Among an extraordinary collection of memorabilia are several personal letters, including a particularly touching one dated 31st May 1815 to Private George Davis of the 1st Guards from his girl in London, a German patriotic poem, a German soldier's mud-stained birth certificate, a home-leave pass for a Brunswicker, sheets of trumpet music, a French song ridiculing Louis XVIII and a prison record sheet dated 16th May 1815 listing ten British soldiers, four of whom had been locked up for drunkenness, signed by Sergeant Joshua Robinson of the 33rd Regiment.
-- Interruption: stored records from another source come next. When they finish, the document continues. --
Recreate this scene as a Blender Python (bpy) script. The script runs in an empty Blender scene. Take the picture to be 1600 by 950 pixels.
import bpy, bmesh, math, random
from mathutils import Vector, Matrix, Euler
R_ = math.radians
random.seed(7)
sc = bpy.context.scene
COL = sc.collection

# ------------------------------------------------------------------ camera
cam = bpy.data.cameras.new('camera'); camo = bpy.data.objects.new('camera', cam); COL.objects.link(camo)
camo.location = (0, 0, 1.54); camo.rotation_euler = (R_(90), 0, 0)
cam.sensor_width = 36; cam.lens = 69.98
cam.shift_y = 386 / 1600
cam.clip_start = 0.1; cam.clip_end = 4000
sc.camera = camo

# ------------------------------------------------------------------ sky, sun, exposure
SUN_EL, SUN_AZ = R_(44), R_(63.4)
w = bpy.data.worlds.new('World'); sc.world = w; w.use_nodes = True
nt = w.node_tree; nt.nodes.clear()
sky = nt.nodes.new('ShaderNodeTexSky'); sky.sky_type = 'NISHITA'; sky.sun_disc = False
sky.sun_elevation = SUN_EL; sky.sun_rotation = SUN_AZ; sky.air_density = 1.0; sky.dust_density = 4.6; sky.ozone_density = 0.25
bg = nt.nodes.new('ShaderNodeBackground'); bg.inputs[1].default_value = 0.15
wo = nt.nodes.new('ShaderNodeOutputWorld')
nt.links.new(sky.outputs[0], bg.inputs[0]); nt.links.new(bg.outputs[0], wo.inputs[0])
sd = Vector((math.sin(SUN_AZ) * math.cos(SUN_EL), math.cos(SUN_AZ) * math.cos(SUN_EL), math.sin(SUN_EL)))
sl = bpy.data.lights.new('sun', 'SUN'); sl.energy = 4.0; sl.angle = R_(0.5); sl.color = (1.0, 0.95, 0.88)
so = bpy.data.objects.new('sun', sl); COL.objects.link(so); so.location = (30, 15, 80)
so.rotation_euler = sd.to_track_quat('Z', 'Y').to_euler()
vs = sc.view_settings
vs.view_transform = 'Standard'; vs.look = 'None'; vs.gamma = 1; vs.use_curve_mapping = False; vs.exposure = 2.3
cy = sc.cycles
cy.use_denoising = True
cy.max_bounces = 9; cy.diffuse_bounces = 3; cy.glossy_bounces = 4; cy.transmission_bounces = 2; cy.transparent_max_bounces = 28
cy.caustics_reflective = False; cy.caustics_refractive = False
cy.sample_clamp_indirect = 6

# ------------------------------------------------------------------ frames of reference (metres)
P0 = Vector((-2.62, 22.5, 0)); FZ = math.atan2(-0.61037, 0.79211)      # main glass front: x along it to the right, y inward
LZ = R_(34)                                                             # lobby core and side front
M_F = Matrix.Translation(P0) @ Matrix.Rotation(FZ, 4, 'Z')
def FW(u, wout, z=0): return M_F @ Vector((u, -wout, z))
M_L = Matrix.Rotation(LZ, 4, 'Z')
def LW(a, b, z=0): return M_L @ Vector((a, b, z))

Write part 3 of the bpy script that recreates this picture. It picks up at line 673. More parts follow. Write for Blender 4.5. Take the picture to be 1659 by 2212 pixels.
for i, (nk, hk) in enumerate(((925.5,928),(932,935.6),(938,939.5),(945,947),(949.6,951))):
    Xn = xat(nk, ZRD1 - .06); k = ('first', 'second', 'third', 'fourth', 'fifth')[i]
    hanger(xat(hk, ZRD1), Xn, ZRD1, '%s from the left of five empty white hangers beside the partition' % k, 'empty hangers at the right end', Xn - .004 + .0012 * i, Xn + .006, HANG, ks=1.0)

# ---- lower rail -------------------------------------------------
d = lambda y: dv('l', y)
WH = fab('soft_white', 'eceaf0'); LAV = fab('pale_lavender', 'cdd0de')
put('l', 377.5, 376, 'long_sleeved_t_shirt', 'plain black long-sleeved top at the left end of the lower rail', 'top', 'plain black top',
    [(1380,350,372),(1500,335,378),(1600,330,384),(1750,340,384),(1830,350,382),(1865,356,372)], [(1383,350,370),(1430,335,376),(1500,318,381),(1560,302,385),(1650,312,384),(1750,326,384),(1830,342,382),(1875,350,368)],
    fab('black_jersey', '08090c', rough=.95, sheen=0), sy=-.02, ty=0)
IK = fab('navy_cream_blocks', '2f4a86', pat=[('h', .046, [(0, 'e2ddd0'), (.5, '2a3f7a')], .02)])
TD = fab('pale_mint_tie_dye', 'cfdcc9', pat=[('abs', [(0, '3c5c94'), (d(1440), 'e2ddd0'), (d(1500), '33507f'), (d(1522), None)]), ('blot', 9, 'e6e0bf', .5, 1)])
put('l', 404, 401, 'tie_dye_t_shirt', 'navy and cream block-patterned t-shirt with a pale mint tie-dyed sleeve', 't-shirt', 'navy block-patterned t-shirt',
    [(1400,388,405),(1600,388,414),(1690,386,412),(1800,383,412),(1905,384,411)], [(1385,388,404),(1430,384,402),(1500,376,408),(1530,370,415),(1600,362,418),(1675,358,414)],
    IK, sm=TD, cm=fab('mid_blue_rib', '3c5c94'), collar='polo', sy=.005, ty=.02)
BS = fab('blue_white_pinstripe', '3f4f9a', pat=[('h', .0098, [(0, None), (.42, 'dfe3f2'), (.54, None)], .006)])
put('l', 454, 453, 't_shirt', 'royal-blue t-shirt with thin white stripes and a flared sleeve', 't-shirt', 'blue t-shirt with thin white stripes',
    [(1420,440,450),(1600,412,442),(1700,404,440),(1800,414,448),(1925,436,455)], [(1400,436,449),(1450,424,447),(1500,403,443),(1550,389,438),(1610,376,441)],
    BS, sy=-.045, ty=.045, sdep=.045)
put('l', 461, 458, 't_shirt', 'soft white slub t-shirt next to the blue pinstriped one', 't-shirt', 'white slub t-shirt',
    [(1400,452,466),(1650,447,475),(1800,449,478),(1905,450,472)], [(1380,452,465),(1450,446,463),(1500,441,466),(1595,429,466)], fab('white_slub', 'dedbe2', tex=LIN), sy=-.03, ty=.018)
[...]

Equally poignant are the objects in the collection: a knitted bonnet with the chequered brow-band of a Scottish regiment, a scarlet and gold epaulette, a pair of unused linen gaiters, a veritable cascade of capbadges, buttons, and cockades, a rusty musket ball, a fragment of a cuirasse and other items of the kind that early visitors record being pestered by local people to buy.

Count d'Oultremont has generously placed a selection of these eloquent objects on loan for display at Hougoumont. Studying them brings one very close to those who died in the dreadful slaughter of 18th June 1815 and visitors emerge to explore this hauntingly evocative place in a suitably thoughtful frame of mind.